El peor de todos, sin lugar a dudas, fue el programa de Solidaridad, establecido en el sexenio pasado, con el aparente y loable propósito de combatir la pobreza. En realidad fue una oficina de publicidad y propaganda del presidente, para que se sintiera popular y querido por auditorios cautivos de gente pobre a la que se sobornaba barato. ¿Para qué sirvió? Casi para nada, y el costo debe de haber sido astronómico. Su venta publicitaria fue tan burda y grosera, que todo mundo comenzó por reirse de él y, finalmente, por verlo con un profundo desprecio. Y es que no se puede abusar en el intento de engañar a la población. Aunque los burócratas no lo crean, el pueblo tiene más sabiduría que ellos y los encargados de estos programas, que no eran otros que acarrear gente a los lugares que convenían al presidente. Puede decirse que junto con la deshonestidad es uno de los factores que más desprestigió al gobierno pasado, porque las batallas contra la pobreza no se ganan en la televisión ni en los periódicos.

Dentro de la falta de originalidad, característica de este régimen, presentan ahora otro juguete, el Progresa. El propósito de ayudar a los pobres es siempre bueno, pero no deja de ser un absurdo que, por un lado, el modelo económico del régimen impida a los pobres trabajar o les quite el trabajo y, por el otro, los quiera compensar con caridad. Y lo que es peor, dado por la misma gente de Solidaridad; con los antecedentes que tienen el resultado no será mejor.

A este programa se le da ``tanta importancia'' que se le otorga 0.3%, o sea tres décimos de uno por ciento, de lo que se destinó para salvar a los banqueros. La forma en que nos han mentido no tiene límite y parece que les dará el resultado que esperan, porque las gentes que deberían protestar no lo hacen; los pobres son demasiado pobres para hacer nada. Lo que les den es bueno, aunque sea la torta y el refresco que les dan para que vayan a aplaudir al Sr. Presidente y al programa Progresa. A veces pienso que lo único que da una idea cabal del infinito es el tamaño del cinismo con que los burócratas de hoy se burlan del pueblo.

Si al programa Progresa se le destina 0.3 de uno por ciento, o sea, 1,200 millones de pesos y el programa ``progresa'' para los banqueros recibe de 200 a 250 mil millones de pesos, ya sabemos quién manda en esta sociedad. Aunque los banqueros sean muchas veces ineptos y deshonestos, este es el país de los financieros y los demás, no cuentan. Que nadie se llame a engaño sobre los grupos a los que privilegia el gobierno. Ni siquiera los industriales cuentan con una política más racional, a ellos debería haber ido el dinero destinado a la banca.

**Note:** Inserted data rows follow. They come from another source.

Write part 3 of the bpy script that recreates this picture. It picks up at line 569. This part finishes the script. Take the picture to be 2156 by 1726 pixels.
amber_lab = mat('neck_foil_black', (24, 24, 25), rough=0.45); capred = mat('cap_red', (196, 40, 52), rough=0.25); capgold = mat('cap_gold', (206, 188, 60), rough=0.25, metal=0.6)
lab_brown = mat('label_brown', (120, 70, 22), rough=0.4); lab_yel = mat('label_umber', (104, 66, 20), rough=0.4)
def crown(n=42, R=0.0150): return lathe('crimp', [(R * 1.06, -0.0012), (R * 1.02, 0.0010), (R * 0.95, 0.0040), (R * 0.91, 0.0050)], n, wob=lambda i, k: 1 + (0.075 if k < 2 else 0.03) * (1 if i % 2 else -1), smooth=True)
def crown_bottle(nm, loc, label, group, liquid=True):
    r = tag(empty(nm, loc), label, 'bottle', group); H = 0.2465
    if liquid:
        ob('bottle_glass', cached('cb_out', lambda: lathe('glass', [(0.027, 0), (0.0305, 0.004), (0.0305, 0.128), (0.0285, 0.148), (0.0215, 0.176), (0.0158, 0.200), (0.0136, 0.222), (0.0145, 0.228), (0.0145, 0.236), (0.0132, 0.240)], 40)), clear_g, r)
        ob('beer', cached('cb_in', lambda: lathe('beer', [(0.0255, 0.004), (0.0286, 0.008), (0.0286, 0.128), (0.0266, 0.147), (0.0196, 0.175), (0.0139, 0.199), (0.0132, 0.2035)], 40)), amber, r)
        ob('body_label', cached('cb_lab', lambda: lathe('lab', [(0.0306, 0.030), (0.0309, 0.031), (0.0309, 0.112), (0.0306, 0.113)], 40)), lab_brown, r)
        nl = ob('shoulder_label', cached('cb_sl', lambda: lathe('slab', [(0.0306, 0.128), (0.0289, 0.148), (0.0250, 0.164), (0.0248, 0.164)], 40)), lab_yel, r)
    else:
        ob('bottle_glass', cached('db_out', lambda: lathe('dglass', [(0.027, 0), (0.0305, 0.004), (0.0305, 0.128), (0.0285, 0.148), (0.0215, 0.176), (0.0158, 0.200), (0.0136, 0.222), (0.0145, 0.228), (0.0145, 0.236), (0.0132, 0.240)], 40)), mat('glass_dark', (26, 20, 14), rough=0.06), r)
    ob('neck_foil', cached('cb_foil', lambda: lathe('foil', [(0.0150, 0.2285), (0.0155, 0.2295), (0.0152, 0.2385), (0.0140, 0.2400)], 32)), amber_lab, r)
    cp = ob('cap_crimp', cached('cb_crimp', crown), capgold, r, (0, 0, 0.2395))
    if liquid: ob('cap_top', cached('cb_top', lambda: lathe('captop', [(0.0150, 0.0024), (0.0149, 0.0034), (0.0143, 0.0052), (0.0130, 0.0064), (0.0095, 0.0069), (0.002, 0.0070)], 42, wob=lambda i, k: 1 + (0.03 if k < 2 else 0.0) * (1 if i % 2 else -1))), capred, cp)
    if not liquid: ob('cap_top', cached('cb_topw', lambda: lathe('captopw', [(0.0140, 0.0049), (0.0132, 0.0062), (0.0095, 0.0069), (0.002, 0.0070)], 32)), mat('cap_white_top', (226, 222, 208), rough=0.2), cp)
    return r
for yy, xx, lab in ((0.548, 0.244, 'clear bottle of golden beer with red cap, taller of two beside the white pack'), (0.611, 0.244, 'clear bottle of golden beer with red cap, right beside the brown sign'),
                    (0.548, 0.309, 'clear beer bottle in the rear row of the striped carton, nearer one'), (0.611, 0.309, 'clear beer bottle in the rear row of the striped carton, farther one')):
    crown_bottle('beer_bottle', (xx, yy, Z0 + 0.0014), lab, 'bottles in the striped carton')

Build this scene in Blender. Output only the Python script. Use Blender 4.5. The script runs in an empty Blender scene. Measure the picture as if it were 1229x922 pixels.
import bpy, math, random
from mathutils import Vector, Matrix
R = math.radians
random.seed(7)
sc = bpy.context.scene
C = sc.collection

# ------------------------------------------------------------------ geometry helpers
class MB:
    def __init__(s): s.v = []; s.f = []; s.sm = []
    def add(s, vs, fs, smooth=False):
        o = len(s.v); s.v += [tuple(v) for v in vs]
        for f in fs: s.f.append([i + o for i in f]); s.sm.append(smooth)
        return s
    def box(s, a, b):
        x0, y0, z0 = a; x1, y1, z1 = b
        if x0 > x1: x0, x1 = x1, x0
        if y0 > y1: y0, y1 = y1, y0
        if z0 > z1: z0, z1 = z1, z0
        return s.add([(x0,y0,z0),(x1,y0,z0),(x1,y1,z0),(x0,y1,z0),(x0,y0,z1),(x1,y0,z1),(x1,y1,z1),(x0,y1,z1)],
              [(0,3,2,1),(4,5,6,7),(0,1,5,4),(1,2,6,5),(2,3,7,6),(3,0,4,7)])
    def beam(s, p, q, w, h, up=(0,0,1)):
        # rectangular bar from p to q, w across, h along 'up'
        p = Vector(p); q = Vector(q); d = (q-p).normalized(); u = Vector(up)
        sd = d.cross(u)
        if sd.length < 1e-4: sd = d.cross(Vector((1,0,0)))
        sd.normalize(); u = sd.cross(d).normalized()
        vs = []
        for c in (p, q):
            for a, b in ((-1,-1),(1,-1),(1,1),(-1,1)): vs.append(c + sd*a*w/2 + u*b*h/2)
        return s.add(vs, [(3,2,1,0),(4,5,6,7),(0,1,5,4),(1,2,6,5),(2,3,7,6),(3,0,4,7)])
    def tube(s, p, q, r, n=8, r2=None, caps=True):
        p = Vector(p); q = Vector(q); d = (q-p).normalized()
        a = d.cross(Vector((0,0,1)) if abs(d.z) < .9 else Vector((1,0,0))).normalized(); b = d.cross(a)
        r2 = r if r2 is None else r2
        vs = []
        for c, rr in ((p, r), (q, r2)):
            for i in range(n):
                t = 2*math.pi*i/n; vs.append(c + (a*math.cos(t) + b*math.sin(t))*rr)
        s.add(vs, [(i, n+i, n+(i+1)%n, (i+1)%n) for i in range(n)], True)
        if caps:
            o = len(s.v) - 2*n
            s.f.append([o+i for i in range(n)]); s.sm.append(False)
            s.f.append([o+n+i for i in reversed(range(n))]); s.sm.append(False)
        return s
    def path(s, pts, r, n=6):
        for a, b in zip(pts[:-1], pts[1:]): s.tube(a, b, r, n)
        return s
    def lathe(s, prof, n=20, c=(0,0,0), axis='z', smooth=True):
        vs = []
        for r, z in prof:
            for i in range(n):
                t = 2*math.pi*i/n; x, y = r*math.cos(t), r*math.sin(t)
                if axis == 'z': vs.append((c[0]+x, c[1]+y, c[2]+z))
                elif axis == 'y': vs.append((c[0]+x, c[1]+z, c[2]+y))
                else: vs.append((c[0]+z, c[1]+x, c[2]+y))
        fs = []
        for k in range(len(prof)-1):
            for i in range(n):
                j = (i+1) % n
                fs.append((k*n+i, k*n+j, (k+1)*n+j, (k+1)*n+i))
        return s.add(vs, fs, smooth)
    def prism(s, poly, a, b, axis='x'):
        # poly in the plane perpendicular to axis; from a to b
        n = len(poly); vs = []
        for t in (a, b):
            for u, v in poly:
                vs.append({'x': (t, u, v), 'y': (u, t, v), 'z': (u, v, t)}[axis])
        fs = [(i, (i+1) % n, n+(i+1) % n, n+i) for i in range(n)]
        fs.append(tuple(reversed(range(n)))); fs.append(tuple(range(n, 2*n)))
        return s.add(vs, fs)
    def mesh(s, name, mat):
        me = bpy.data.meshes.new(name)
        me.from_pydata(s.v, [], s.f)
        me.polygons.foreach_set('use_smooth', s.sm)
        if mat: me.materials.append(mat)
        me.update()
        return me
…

De todas maneras, si estos programas que se crearon con tanto ruido y a tan alto costo resultaron inútiles, no deberían haberse creado, y si tuvieron alguna utilidad no deberían haber desaparecido. Esto es parte del engaño colectivo del neoliberalismo. Persistir en lo que no sirve y olvidarse de lo útil, que al cabo nadie les pide cuentas.